Everybody should see all messages in the same order, otherwise it will get confusing, or annoying, as for example you don’t know whether or not the chat actually works (server lag/hickup - player types a monologue - wonders why everybody is so silent)

Hmm. I really dont see the issue. There is no functional difference between:
synchronized {
sendToOthers
echoToMe
}

as

sendToAll

since its all happening in parallel on everyones machiens you have no gaurantee of inter-machine order anyway!

The aft of the matter is that the B version is just A with the echo lower down in the code.

I don’t necessarily agree. In a case where you send to all through the server, the server can make arrangements to serialize messages in a specific order between different objects. In the local case, you can’t make that decision – echoToMe will likely make you see the message much sooner than a message that “at the same time” is queued from the server. Also, you don’t always have all the state on the client that you need to re-sort the messages in the same order as you’d see them from the server.

Therefore, the ability to echo things back to yourself from the server is sometimes useful.

The classic example is an input-synchronous RTS, but there are other cases where this structure makes sense, too. Of course, you can still implement that without explicit support, but it’s more cumbersome than if there were support (duh :slight_smile:

I think you need to distinguish between channel connection and server side logic (GLO stuff.)

We are talkign here purely about the channels, where I am pretty sure what I said is 100% true.
If you are organizing through server side logic then you DONT want echo because ist all going unicast to the server who is organizing it and sending it out.

If a client is acting a server (something I wouldnt do in a Darkstar app) then you need to send it all unciast to the server-client who is going to organize it and send it out. In which case a simple syncornize in your server-client code makes it atomic as I showed above.

Maybe Im missign something but I really don’t see the issue.

I misunderstood your ‘echo’, thinking it was a local echo (like IRC).

Although I’d prefer a send-to-all, the current solution isn’t that bad.

Just to summarize:

There is a difference between messages for Chat and for unit Updates.

  • You dont want your own unit updates.

  • But you do want your own Chat messages to go to the server and come back. From a programmers perspective you dont want that either. But from a players perspective they send a chat message and if it doesnt appear on the screen quickly, its a simple test of lag. Then the player can adjust what he is doing in the game based on how bad it is. This is how WOW and some other games work.

In Wow you can move around anywhere and never get dragged back. The only way to tell if things are (aren’t) working right is to chat, cast a spell etc… something that uses the server. Generally you only notice a problem when a spell effect continues for too long, or your chat message dont show up or combat is messed up. The best way for a player to gauge the extent of the lag is to send a chat message and see how long it takes to come back.
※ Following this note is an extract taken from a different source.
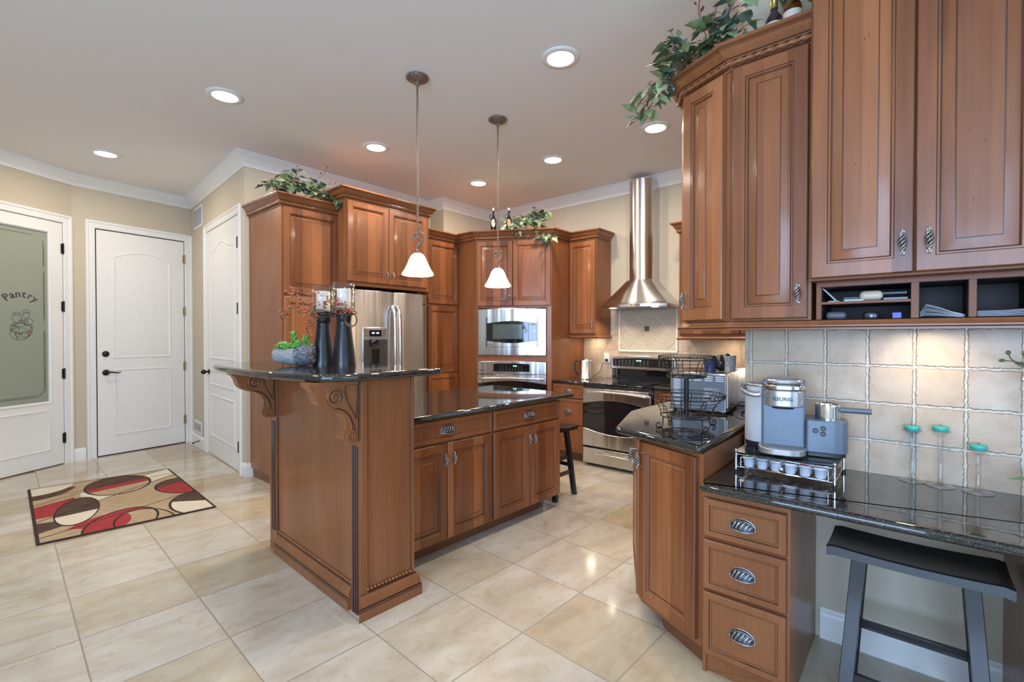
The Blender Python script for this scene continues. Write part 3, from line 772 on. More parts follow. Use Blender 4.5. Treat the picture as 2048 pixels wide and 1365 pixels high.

if thats an important feature in your game design, why not have a real ping instead?

At TEN we had something we called “Mr. bandwidth” that monitored your connectio nwith periodic pings and graohed your performacne for you. Frankly, all you need to do is time stamp each message and you have a built-in ping test thats a lot more accurate then bouncing chat.

This WOW business sounds like players hackign their way around a mis-design to me.

Regarding WOW yeah, I guess it is.
There is a ping bar graphic in WOW but it averages so much (I think) that it rarely changes even when there is noticable lag in chat.
I suppose its just something I got accustomed to since the graph didnt work.

Its also very immediate. You really notice the problem when your message doesnt come back.
If you send it out, with a local echo and dont get an answer, your first expectation is that the problem is the person you are talking to isnt responding, not that there is a server problem.

Asherons Call had a much more accurate ping and actually gave the number, very helpful. Although some touchy feely designer types might not like it.

Not advocating one way or the other, just trying to make it clear why some people like it.

[quote=“Tzan,post:11,topic:26805”]
“ping” means different things to different people. To some people, it’s the time it takes an IP ICMP datagram to travel through the network to the other host, and be echoed back to you using interrupt-driven host primitives. This does not include host load at all, in most cases. This is a network-layer ping.

For other people (this is especially common for FPS players), “ping” seems to mean the time it takes to send a packet, get that packet processed by the server, and receive the next update based on the results of that packet. Thus, if the server is chugging, “ping times” would go up, even though the intervening network condition hasn’t changed at all. This is an application-layer ping.

If chat has problems in WOW, but “ping” doesn’t change, then it’s not unlikely that there’s a problem with the chat distribution subsystem, but the network transport is just fine, and the WOW ping meter just displays the network conditions.

Now, if you think the overloading of the word “ping” is bad, try getting players and engineers to agree on what “lag” is … :wink:

Actually thats easy.

Lag is not a phenomenon, its an experience.

Anything that causes a delay between the users’ actions and their pereception of response, is lag.

I think as a player I would want application ping since it includes everything and can indicate a general problem.

Application ping tells you that you have a problem, that’s true. But you’d probably notice anyway :slight_smile:

Network ping is more useful, in that it may help you figure out whether your problem is because of the network, or because of the application. If you’re having problems, but network ping is stable, then it’s likely the application.

Or packet-loss… I often saw multiplayer FPS sessions where all pings of the player were below 100, yet it was lagging like there was no tomorrow. (?)

Just to bring in more terminology - From a gamers perspective I associate ‘warping’ with packet-loss, not lag ;D

Though I suppose its down to the application as to how it resolves packet-loss, though most FPS’s i’ve played don’t bother resending non-critical lost data.
(afterall, if they did why would they be bothering with udp in the first place!)